WHAT IS EXPECTED. Retype, please, the listing from its opening line through the line that contains "field = bpy.data.objects.new('field', me);", both included, without the pictures.

RECORDS FOR PROCESSING.
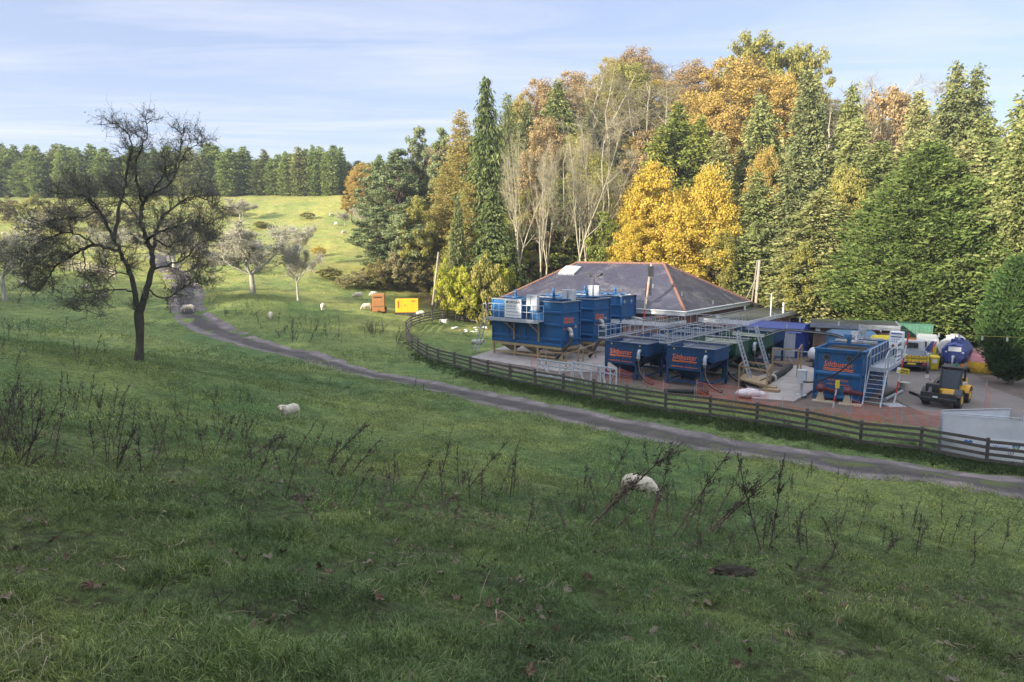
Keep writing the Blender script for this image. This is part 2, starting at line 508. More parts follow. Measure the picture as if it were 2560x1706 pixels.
nr_ = n.new('ShaderNodeMapRange'); nr_.inputs[1].default_value = 15; nr_.inputs[2].default_value = 9; l.new(sx.outputs[1], nr_.inputs[0])
c = mixc(n, l, mixc(n, l, 1.0, rl_.outputs[0], nr_.outputs[0], 'MULTIPLY'), c, (.040, .034, .020))
b = n.new('ShaderNodeBsdfPrincipled'); b.inputs['Roughness'].default_value = .9; b.inputs['Specular IOR Level'].default_value = .15
l.new(c, b.inputs['Base Color'])
tb = noise(n, l, P, 5.0, 8, .75); bp = n.new('ShaderNodeBump'); bp.inputs['Strength'].default_value = .9; bp.inputs['Distance'].default_value = .12
l.new(tb.outputs[0], bp.inputs['Height']); l.new(bp.outputs[0], b.inputs['Normal'])
l.new(b.outputs[0], out.inputs[0])
me = np_mesh('field', gv, gf, gm, True)
# close the hub under the viewer
import bmesh
bm = bmesh.new(); bm.from_mesh(me); bm.verts.ensure_lookup_table()
for j in range(NA):
    f = bm.faces.new((bm.verts[c0], bm.verts[j], bm.verts[(j + 1) % NA])); f.smooth = True
bm.to_mesh(me); bm.free()
def yard_earth(x, y):
    m = yard_mask(x, y)
    u = (x - 14) * A2[0] + (y - 52) * A2[1]; v = (x - 14) * B2[0] + (y - 52) * B2[1]
    core = smooth(-12, -7.5, v) * smooth(-18.0, -13.5, u + 0 * v) * smooth(34, 28, v) * smooth(30, 22, u)
    return m * core
def wood_mask(x, y):
    # inside the hanging wood: right of a line climbing from behind the generators
    edge = -13 - (y - 85) * .10
    edge = np.where(y > 150, -19.5 - (y - 150) * .1, edge)
    a = smooth(-2, 3, x - edge) * smooth(83, 88, y + .0 * x - np.clip(x, 0, 40) * .05)
    b = smooth(76, 82, y - 0 * x) * smooth(34, 38, x)
    c_ = smooth(171, 173, y)
    return np.clip(a + b + c_, 0, 1)
xx, yy = gv[:, 0], gv[:, 1]
ea = me.attributes.new('earth', 'FLOAT', 'POINT'); ea.data.foreach_set('value', (yard_earth(xx, yy) * .95).astype(np.float32))
wa = me.attributes.new('wood', 'FLOAT', 'POINT'); wa.data.foreach_set('value', wood_mask(xx, yy).astype(np.float32))
field = bpy.data.objects.new('field', me); COL.objects.link(field); tag(field, kind='structure')

# the track as its own sheet
tm, n, l, out = nt_new('track_gravel')
uvn = n.new('ShaderNodeAttribute'); uvn.attribute_name = 'across'
g = n.new('ShaderNodeNewGeometry'); P = g.outputs['Position']
t1 = noise(n, l, P, .8, 7, .7, .4); t2 = noise(n, l, P, 14, 6, .75)
r1 = ramp(n, [(.3, (.070, .060, .056)), (.5, (.150, .126, .124)), (.7, (.26, .215, .21))]); l.new(t1.outputs[0], r1.inputs[0])
r2 = ramp(n, [(.3, (.6, .6, .6)), (.7, (1.35, 1.35, 1.35))]); l.new(t2.outputs[0], r2.inputs[0])
c = mixc(n, l, 1.0, r1.outputs[0], r2.outputs[0], 'MULTIPLY')
# dark middle strip with moss between the wheel ruts
mid = ramp(n, [(.0, (0, 0, 0)), (.22, (0, 0, 0)), (.36, (.95, .95, .95)), (.66, (.95, .95, .95)), (.78, (0, 0, 0))]); l.new(uvn.outputs['Fac'], mid.inputs[0])
c = mixc(n, l, mid.outputs[0], c, mixc(n, l, 1.0, c, (.34, .34, .33), 'MULTIPLY'))
tms = noise(n, l, P, 1.3, 6, .7); rms = ramp(n, [(.46, (0, 0, 0)), (.56, (1, 1, 1))]); l.new(tms.outputs[0], rms.inputs[0])
cen = ramp(n, [(.38, (0, 0, 0)), (.47, (.9, .9, .9)), (.55, (.9, .9, .9)), (.63, (0, 0, 0))]); l.new(uvn.outputs['Fac'], cen.inputs[0])
ed = ramp(n, [(.0, (1, 1, 1)), (.09, (0, 0, 0)), (.91, (0, 0, 0)), (1.0, (1, 1, 1))]); l.new(uvn.outputs['Fac'], ed.inputs[0])
sy = n.new('ShaderNodeSeparateXYZ'); l.new(P, sy.inputs[0])
nearm = n.new('ShaderNodeMapRange'); nearm.inputs[1].default_value = 36; nearm.inputs[2].default_value = 28; l.new(sy.outputs[1], nearm.inputs[0])
mk = mixc(n, l, 1.0, mixc(n, l, 1.0, cen.outputs[0], rms.outputs[0], 'MULTIPLY'), nearm.outputs[0], 'MULTIPLY')
c = mixc(n, l, mk, c, (.085, .105, .018))
tg = noise(n, l, P, 4, 6, .7); rg = ramp(n, [(.44, (0, 0, 0)), (.56, (1, 1, 1))]); l.new(tg.outputs[0], rg.inputs[0])
c = mixc(n, l, mixc(n, l, 1.0, ed.outputs[0], rg.outputs[0], 'MULTIPLY'), c, (.045, .065, .016))
b = n.new('ShaderNodeBsdfPrincipled'); b.inputs['Roughness'].default_value = .85; l.new(c, b.inputs['Base Color'])
bp = n.new('ShaderNodeBump'); bp.inputs['Strength'].default_value = .9; bp.inputs['Distance'].default_value = .06
l.new(t2.outputs[0], bp.inputs['Height']); l.new(bp.outputs[0], b.inputs['Normal']); l.new(b.outputs[0], out.inputs[0])
TRF = catmull(TR, 40)
d_ = np.gradient(TRF[:, :2], axis=0); d_ /= np.linalg.norm(d_, axis=1)[:, None]
nrm = np.c_[-d_[:, 1], d_[:, 0]]
NC = 17
vv = []; ac = []
for k in range(NC):
    s = k / (NC - 1) * 2 - 1
    wob = 1 + .34 * (vnoise(TRF[:, 0], TRF[:, 1] + 50 * np.sign(s), .9, 5) - .5) + .14 * (vnoise(TRF[:, 0], TRF[:, 1] + 50 * np.sign(s), 2.4, 6) - .5)
    wob = 1 + (wob - 1) * np.interp(TRF[:, 1], [45, 65], [1, .35])
    p = TRF[:, :2] + nrm * (TRF[:, 2] * s * wob)[:, None]
    z = hgt(p[:, 0], p[:, 1]) - .015
    z += -.035 * np.exp(-((abs(s) - .45) / .16) ** 2) + .03 * math.exp(-(s / .2) ** 2)
    if abs(s) > .95: z = z - .09
    vv.append(np.c_[p, z]); ac.append(np.full(len(p), (s + 1) / 2))
vv = np.stack(vv, 1); n0 = len(TRF)
ii, jj = np.meshgrid(np.arange(n0 - 1), np.arange(NC - 1), indexing='ij')
tf = np.c_[(ii * NC + jj).ravel(), ((ii + 1) * NC + jj).ravel(), ((ii + 1) * NC + jj + 1).ravel(), (ii * NC + jj + 1).ravel()]
me = np_mesh('farm_track', vv.reshape(-1, 3), tf[:, ::-1], tm, True)
a_ = me.attributes.new('across', 'FLOAT', 'POINT'); a_.data.foreach_set('value', np.stack(ac, 1).ravel().astype(np.float32))
o = bpy.data.objects.new('farm_track', me); COL.objects.link(o); tag(o, kind='structure')
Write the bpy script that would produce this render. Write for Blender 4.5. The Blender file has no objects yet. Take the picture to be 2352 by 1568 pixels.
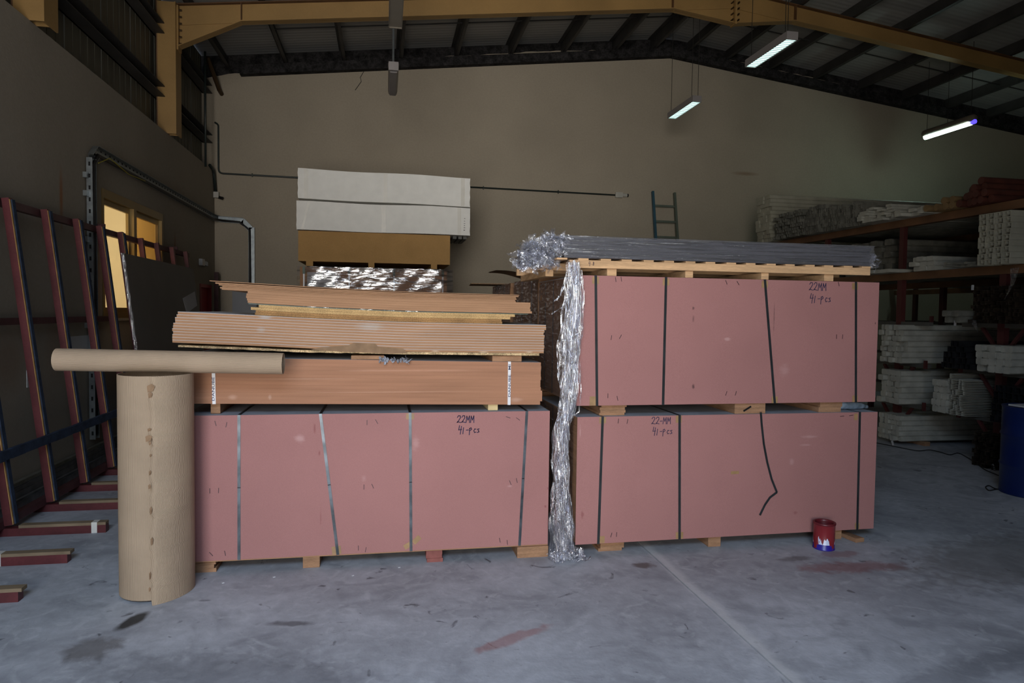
import bpy, bmesh, math, random
from mathutils import Vector, Matrix, Euler
R = math.radians
PI = math.pi
rnd = random.Random(7)
C = bpy.context.scene.collection
S = bpy.context.scene

# ------------------------------------------------------------------ camera
CAM_H = 1.73
yaw, pitch, roll = R(10.6), R(2.4), R(0.76)
F = Vector((math.sin(yaw)*math.cos(pitch), math.cos(yaw)*math.cos(pitch), -math.sin(pitch)))
R0 = Vector((math.cos(yaw), -math.sin(yaw), 0))
U0 = R0.cross(F)
RT = R0*math.cos(roll) + U0*math.sin(roll)
UP = RT.cross(F)
cd = bpy.data.cameras.new('camera')
cam = bpy.data.objects.new('camera', cd)
C.objects.link(cam)
cd.sensor_width = 36.0
cd.lens = 1568.0/2352.0*36.0
cd.clip_start = 0.05
cam.matrix_world = Matrix((
    (RT.x, UP.x, -F.x, 0.0), (RT.y, UP.y, -F.y, 0.0), (RT.z, UP.z, -F.z, CAM_H), (0, 0, 0, 1)))
S.camera = cam

# ------------------------------------------------------------------ world, daylight, exposure
w = bpy.data.worlds.new('world'); S.world = w; w.use_nodes = True
w.node_tree.nodes['Background'].inputs[0].default_value = (0.55, 0.68, 0.95, 1)
w.node_tree.nodes['Background'].inputs[1].default_value = 0.6

def area(name, loc, rot, sx, sy, power, col, spread=180):
    l = bpy.data.lights.new(name, 'AREA'); l.shape = 'RECTANGLE'; l.size = sx; l.size_y = sy
    l.energy = power; l.color = col; l.spread = R(spread)
    o = bpy.data.objects.new(name, l); C.objects.link(o); o.location = loc; o.rotation_euler = rot
    return o
# daylight through the big roller-door opening behind the camera
DOOR = dict(x0=-2.6, x1=1.05, z1=5.4, y=-1.6)
area('sky_outside_door', (-2.6, -6.0, 9.6), (R(48), 0, 0), 13.0, 7.5, 4500, (0.58, 0.76, 1.0))
area('sunlit_yard_outside_door', (-2.0, -8.2, 0.0), (R(180), 0, 0), 14.0, 12.0, 5000, (1.0, 0.94, 0.84))
area('bright_haze_beyond_yard', (-3.9, -14.2, 3.2), (R(90), 0, 0), 8.0, 6.4, 2350, (1.0, 0.97, 0.92))
# office lamp behind the window of the left wall
lp = bpy.data.lights.new('office_lamp', 'POINT'); lp.energy = 215; lp.color = (1.0, 0.90, 0.66); lp.shadow_soft_size = 0.2
lo = bpy.data.objects.new('office_lamp', lp); C.objects.link(lo); lo.location = (-4.6, 9.6, 3.3)
S.view_settings.view_transform = 'Standard'; S.view_settings.look = 'None'
S.view_settings.exposure = 0.0; S.view_settings.gamma = 1.0; S.view_settings.use_curve_mapping = False

# ------------------------------------------------------------------ materials
def srgb(r, g, b):
    f = lambda c: (c/255/12.92) if c/255 <= 0.04045 else ((c/255+0.055)/1.055)**2.4
    return (f(r), f(g), f(b), 1)

def mat(name, col, rough=0.6, metal=0.0, var=0.12, scale=3.0, fine=0.0, fscale=60.0, bump=0.0, bscale=80.0,
        stretch=(1, 1, 1), var2=None, emit=None, coat=0.0, spec=0.5):
    m = bpy.data.materials.new(name); m.use_nodes = True
    nt = m.node_tree; N = nt.nodes; L = nt.links
    b = N['Principled BSDF']
    b.inputs['Roughness'].default_value = rough; b.inputs['Metallic'].default_value = metal
    b.inputs['Specular IOR Level'].default_value = spec
    if coat: b.inputs['Coat Weight'].default_value = coat
    g = N.new('ShaderNodeNewGeometry')
    mp = N.new('ShaderNodeMapping'); mp.inputs['Scale'].default_value = stretch
    L.new(g.outputs['Position'], mp.inputs['Vector'])
    n1 = N.new('ShaderNodeTexNoise'); n1.inputs['Scale'].default_value = scale; n1.inputs['Detail'].default_value = 5
    L.new(mp.outputs[0], n1.inputs['Vector'])
    mx = N.new('ShaderNodeMix'); mx.data_type = 'RGBA'
    c2 = var2 if var2 else tuple(c*(1-var*1.6) for c in col[:3])+(1,)
    c1 = col if var2 else tuple(min(1, c*(1+var)) for c in col[:3])+(1,)
    mx.inputs[6].default_value = c1; mx.inputs[7].default_value = c2
    rp = N.new('ShaderNodeValToRGB'); rp.color_ramp.elements[0].position = 0.32; rp.color_ramp.elements[1].position = 0.7
    L.new(n1.outputs[0], rp.inputs[0]); L.new(rp.outputs[0], mx.inputs[0])
    out = mx.outputs[2]
    if fine:
        n2 = N.new('ShaderNodeTexNoise'); n2.inputs['Scale'].default_value = fscale; n2.inputs['Detail'].default_value = 3
        L.new(mp.outputs[0], n2.inputs['Vector'])
        r2 = N.new('ShaderNodeMapRange'); r2.inputs[1].default_value = 0.35; r2.inputs[2].default_value = 0.65
        r2.inputs[3].default_value = 1-fine; r2.inputs[4].default_value = 1+fine
        L.new(n2.outputs[0], r2.inputs[0])
        mm = N.new('ShaderNodeMix'); mm.data_type = 'RGBA'; mm.blend_type = 'MULTIPLY'; mm.inputs[0].default_value = 1
        L.new(out, mm.inputs[6]); L.new(r2.outputs[0], mm.inputs[7]); out = mm.outputs[2]
    L.new(out, b.inputs['Base Color'])
    if bump:
        n3 = N.new('ShaderNodeTexNoise'); n3.inputs['Scale'].default_value = bscale; n3.inputs['Detail'].default_value = 4
        L.new(mp.outputs[0], n3.inputs['Vector'])
        bp = N.new('ShaderNodeBump'); bp.inputs['Strength'].default_value = bump; bp.inputs['Distance'].default_value = 0.01
        L.new(n3.outputs[0], bp.inputs['Height']); L.new(bp.outputs[0], b.inputs['Normal'])
    if emit:
        b.inputs['Emission Color'].default_value = emit[0]; b.inputs['Emission Strength'].default_value = emit[1]
    return m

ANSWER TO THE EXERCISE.
Keep writing the Blender script for this image. This is part 2, starting at line 508. More parts follow. Measure the picture as if it were 2560x1706 pixels.
nr_ = n.new('ShaderNodeMapRange'); nr_.inputs[1].default_value = 15; nr_.inputs[2].default_value = 9; l.new(sx.outputs[1], nr_.inputs[0])
c = mixc(n, l, mixc(n, l, 1.0, rl_.outputs[0], nr_.outputs[0], 'MULTIPLY'), c, (.040, .034, .020))
b = n.new('ShaderNodeBsdfPrincipled'); b.inputs['Roughness'].default_value = .9; b.inputs['Specular IOR Level'].default_value = .15
l.new(c, b.inputs['Base Color'])
tb = noise(n, l, P, 5.0, 8, .75); bp = n.new('ShaderNodeBump'); bp.inputs['Strength'].default_value = .9; bp.inputs['Distance'].default_value = .12
l.new(tb.outputs[0], bp.inputs['Height']); l.new(bp.outputs[0], b.inputs['Normal'])
l.new(b.outputs[0], out.inputs[0])
me = np_mesh('field', gv, gf, gm, True)
# close the hub under the viewer
import bmesh
bm = bmesh.new(); bm.from_mesh(me); bm.verts.ensure_lookup_table()
for j in range(NA):
    f = bm.faces.new((bm.verts[c0], bm.verts[j], bm.verts[(j + 1) % NA])); f.smooth = True
bm.to_mesh(me); bm.free()
def yard_earth(x, y):
    m = yard_mask(x, y)
    u = (x - 14) * A2[0] + (y - 52) * A2[1]; v = (x - 14) * B2[0] + (y - 52) * B2[1]
    core = smooth(-12, -7.5, v) * smooth(-18.0, -13.5, u + 0 * v) * smooth(34, 28, v) * smooth(30, 22, u)
    return m * core
def wood_mask(x, y):
    # inside the hanging wood: right of a line climbing from behind the generators
    edge = -13 - (y - 85) * .10
    edge = np.where(y > 150, -19.5 - (y - 150) * .1, edge)
    a = smooth(-2, 3, x - edge) * smooth(83, 88, y + .0 * x - np.clip(x, 0, 40) * .05)
    b = smooth(76, 82, y - 0 * x) * smooth(34, 38, x)
    c_ = smooth(171, 173, y)
    return np.clip(a + b + c_, 0, 1)
xx, yy = gv[:, 0], gv[:, 1]
ea = me.attributes.new('earth', 'FLOAT', 'POINT'); ea.data.foreach_set('value', (yard_earth(xx, yy) * .95).astype(np.float32))
wa = me.attributes.new('wood', 'FLOAT', 'POINT'); wa.data.foreach_set('value', wood_mask(xx, yy).astype(np.float32))
field = bpy.data.objects.new('field', me); COL.objects.link(field); tag(field, kind='structure')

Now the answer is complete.